* [GOAL OF THE EXERCISE]
Exactly reproduce the lines from the top of the entries below through the line containing "return (a *", with both ends included.

* [ITEMS]
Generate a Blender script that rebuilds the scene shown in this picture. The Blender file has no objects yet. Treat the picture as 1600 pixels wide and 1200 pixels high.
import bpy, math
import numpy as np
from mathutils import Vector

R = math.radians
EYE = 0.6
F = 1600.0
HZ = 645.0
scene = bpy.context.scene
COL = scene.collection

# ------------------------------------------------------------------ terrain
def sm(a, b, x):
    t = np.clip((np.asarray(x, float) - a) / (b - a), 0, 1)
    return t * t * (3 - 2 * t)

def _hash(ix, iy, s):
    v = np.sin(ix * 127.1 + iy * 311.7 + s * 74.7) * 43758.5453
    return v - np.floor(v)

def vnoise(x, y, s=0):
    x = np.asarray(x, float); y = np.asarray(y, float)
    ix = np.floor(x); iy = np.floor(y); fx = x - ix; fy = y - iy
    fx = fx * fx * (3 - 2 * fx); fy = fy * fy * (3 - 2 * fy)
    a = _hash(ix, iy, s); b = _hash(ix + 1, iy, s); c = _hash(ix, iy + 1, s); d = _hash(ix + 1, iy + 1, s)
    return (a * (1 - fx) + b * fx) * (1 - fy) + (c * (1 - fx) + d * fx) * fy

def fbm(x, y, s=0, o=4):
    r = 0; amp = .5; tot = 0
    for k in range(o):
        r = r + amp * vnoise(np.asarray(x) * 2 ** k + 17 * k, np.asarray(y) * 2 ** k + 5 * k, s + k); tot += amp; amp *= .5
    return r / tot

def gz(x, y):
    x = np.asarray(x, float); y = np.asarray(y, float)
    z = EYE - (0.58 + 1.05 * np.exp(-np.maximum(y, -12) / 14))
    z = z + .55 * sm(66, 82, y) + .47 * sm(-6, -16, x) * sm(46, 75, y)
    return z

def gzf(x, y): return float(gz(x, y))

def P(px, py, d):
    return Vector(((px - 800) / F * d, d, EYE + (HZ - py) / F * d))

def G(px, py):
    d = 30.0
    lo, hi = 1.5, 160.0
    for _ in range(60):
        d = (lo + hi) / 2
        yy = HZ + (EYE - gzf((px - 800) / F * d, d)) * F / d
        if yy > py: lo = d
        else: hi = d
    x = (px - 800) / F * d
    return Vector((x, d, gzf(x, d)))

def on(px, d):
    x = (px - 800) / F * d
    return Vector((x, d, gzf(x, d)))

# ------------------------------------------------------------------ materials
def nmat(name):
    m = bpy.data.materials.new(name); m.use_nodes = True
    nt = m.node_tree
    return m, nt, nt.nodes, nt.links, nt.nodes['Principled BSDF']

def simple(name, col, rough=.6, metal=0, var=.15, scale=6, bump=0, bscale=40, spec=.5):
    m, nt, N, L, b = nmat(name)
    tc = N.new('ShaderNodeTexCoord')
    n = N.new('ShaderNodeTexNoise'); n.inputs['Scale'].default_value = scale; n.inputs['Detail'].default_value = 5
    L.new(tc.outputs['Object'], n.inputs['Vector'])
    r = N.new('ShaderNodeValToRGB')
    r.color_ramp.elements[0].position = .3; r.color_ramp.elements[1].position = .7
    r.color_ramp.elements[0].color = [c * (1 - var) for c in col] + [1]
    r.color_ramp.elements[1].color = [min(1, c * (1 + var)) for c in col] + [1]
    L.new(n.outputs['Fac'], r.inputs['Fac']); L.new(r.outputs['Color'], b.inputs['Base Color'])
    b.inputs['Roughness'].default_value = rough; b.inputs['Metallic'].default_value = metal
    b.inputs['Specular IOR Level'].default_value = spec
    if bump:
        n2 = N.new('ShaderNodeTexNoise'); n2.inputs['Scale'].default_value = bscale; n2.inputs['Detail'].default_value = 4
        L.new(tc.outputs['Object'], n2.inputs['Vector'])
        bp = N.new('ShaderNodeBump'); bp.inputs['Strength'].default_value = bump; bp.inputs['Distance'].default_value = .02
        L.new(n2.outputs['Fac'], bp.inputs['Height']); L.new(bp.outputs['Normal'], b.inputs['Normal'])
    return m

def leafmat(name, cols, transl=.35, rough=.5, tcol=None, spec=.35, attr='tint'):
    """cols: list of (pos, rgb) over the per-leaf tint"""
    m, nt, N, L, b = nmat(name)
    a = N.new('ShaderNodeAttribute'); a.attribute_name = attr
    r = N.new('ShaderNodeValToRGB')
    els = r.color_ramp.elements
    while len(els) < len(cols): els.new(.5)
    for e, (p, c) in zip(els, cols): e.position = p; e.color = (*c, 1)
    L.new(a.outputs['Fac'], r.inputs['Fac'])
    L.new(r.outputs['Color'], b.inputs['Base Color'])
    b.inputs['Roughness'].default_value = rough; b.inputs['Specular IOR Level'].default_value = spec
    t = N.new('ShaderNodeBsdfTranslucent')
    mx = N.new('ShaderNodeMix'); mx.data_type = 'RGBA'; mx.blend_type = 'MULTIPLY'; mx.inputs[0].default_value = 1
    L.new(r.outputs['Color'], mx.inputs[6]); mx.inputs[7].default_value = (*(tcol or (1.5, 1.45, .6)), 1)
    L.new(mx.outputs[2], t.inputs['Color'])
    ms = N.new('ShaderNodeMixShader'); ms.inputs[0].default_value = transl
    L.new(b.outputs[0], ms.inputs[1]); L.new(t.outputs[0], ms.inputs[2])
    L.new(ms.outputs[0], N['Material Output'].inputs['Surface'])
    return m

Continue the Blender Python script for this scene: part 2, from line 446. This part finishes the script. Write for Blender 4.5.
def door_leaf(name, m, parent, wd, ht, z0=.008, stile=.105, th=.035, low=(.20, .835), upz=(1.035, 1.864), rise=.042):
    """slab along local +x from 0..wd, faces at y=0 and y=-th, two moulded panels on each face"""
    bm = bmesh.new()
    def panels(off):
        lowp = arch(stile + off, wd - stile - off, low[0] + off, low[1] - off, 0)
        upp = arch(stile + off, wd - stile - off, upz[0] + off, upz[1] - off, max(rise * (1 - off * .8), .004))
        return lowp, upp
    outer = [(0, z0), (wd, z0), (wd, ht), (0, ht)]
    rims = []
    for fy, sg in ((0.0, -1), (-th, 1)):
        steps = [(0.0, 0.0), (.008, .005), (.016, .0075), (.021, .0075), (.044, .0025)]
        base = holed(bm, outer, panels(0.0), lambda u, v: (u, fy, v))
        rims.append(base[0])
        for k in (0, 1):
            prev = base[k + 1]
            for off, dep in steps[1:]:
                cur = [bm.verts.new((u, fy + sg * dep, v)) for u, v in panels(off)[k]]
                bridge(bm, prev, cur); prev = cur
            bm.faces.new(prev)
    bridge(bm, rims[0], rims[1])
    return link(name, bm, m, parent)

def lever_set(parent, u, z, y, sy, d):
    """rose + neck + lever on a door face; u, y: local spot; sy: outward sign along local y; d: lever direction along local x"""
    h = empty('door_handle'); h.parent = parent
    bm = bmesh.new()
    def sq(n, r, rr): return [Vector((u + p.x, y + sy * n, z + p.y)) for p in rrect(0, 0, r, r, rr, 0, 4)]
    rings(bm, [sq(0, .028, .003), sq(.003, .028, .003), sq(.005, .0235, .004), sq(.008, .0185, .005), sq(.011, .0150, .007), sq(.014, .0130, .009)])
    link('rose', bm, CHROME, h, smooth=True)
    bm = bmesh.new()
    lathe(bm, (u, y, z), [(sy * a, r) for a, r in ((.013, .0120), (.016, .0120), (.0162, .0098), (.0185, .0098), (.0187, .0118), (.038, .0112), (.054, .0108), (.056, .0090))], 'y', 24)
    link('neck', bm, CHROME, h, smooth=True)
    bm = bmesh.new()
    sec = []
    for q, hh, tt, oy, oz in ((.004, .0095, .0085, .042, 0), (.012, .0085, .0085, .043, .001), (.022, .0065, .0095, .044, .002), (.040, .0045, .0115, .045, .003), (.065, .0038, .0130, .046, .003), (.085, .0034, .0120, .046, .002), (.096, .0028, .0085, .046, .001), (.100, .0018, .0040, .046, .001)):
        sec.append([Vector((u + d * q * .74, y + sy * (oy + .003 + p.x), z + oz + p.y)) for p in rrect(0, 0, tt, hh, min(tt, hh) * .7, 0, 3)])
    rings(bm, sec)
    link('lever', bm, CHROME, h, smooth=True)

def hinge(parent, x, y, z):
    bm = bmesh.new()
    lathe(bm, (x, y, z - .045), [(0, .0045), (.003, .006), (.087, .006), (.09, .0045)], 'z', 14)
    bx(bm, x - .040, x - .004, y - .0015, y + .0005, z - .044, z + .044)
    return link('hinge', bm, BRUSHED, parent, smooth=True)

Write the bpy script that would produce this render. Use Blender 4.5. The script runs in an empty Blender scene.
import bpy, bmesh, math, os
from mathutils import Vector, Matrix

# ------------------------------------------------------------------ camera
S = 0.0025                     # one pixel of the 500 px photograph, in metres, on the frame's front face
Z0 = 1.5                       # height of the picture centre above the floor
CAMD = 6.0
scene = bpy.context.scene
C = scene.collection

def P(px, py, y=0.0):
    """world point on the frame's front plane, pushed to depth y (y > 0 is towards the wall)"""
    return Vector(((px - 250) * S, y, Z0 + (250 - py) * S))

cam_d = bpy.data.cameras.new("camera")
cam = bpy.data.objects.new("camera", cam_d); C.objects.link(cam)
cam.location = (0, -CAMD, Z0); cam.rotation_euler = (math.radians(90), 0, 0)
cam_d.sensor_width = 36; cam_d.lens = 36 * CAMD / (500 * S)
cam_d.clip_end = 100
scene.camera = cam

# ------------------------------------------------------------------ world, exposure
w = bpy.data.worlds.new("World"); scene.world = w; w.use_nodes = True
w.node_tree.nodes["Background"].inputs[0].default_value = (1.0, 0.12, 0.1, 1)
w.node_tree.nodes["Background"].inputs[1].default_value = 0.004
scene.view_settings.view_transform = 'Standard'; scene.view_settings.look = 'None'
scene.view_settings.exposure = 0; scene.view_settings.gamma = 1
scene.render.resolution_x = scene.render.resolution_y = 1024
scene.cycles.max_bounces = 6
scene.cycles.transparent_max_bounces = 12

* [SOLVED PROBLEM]
Generate a Blender script that rebuilds the scene shown in this picture. The Blender file has no objects yet. Treat the picture as 1600 pixels wide and 1200 pixels high.
import bpy, math
import numpy as np
from mathutils import Vector

R = math.radians
EYE = 0.6
F = 1600.0
HZ = 645.0
scene = bpy.context.scene
COL = scene.collection

# ------------------------------------------------------------------ terrain
def sm(a, b, x):
    t = np.clip((np.asarray(x, float) - a) / (b - a), 0, 1)
    return t * t * (3 - 2 * t)

def _hash(ix, iy, s):
    v = np.sin(ix * 127.1 + iy * 311.7 + s * 74.7) * 43758.5453
    return v - np.floor(v)

def vnoise(x, y, s=0):
    x = np.asarray(x, float); y = np.asarray(y, float)
    ix = np.floor(x); iy = np.floor(y); fx = x - ix; fy = y - iy
    fx = fx * fx * (3 - 2 * fx); fy = fy * fy * (3 - 2 * fy)
    a = _hash(ix, iy, s); b = _hash(ix + 1, iy, s); c = _hash(ix, iy + 1, s); d = _hash(ix + 1, iy + 1, s)
    return (a * (1 - fx) + b * fx) * (1 - fy) + (c * (1 - fx) + d * fx) * fy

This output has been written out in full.